Verweerster heeft ervoor gekozen niet meer als verpleegkundige in de psychiatrie werkzaam te zijn, maar als verpleegkundige bij het verzorgen van ouderen. De stelling van klaagster dat rekening moet worden gehouden met de mogelijkheid dat verweerster als verpleegkundige andermaal een relatie zal aangaan met een patiënt, acht het college onvoldoende onderbouwd, mede gezien het feit dat ter zitting aannemelijk is geworden dat verweerster thans een stabiele relatie onderhoudt met patiënt.
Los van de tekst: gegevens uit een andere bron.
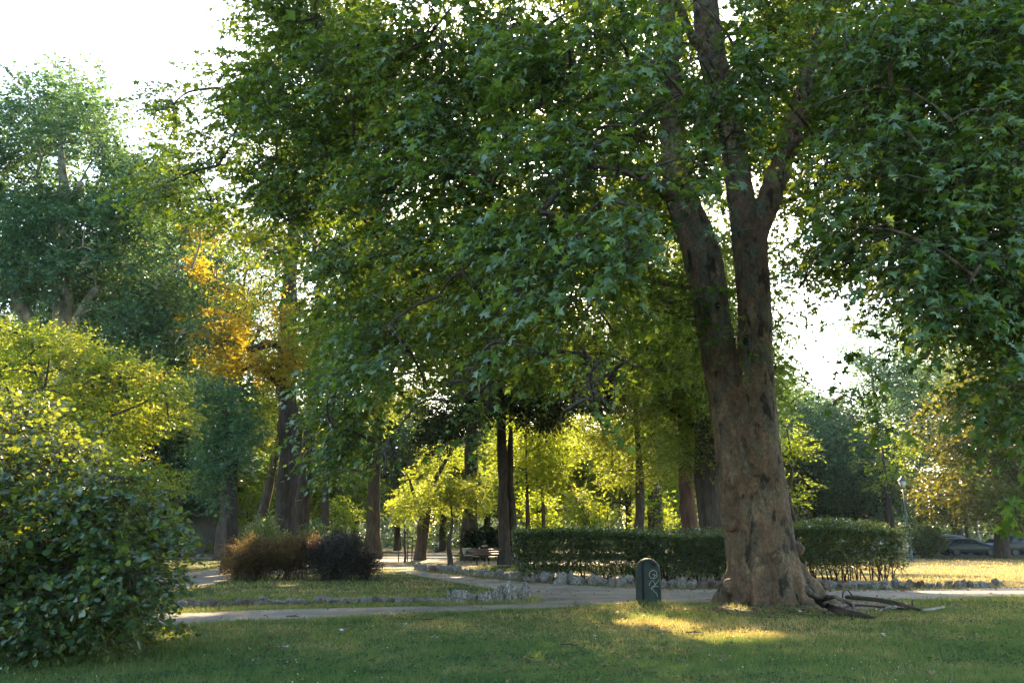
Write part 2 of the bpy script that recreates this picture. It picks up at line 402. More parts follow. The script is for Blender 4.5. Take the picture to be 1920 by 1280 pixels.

5.6       Slotsom is dat de hierna te noemen maatregel moet worden opgelegd.

6. De beslissing.

Het Regionaal Tuchtcollege berispt verweerster.

Aldus gewezen op 10 april 2012 door:

mr. F.G. Bauduin, voorzitter,

drs. P.A. Arnold, drs. C.T.J. de Koning en D.M. van Etten M-anp, leden-verpleegkundigen,

mr. Q.R.M. Falger, lid-jurist,

mr. J.W. Rouwendal, secretaris,

en in het openbaar uitgesproken ter terechtzitting van 5 juni 2012 door de voorzitter in aanwezigheid van de secretaris.

w.g. mr. F.G. Bauduin, voorzitter

w.g. mr. J.W. Rouwendal, secretaris

Voor mededelingen omtrent hoger beroep zie aangehecht blad.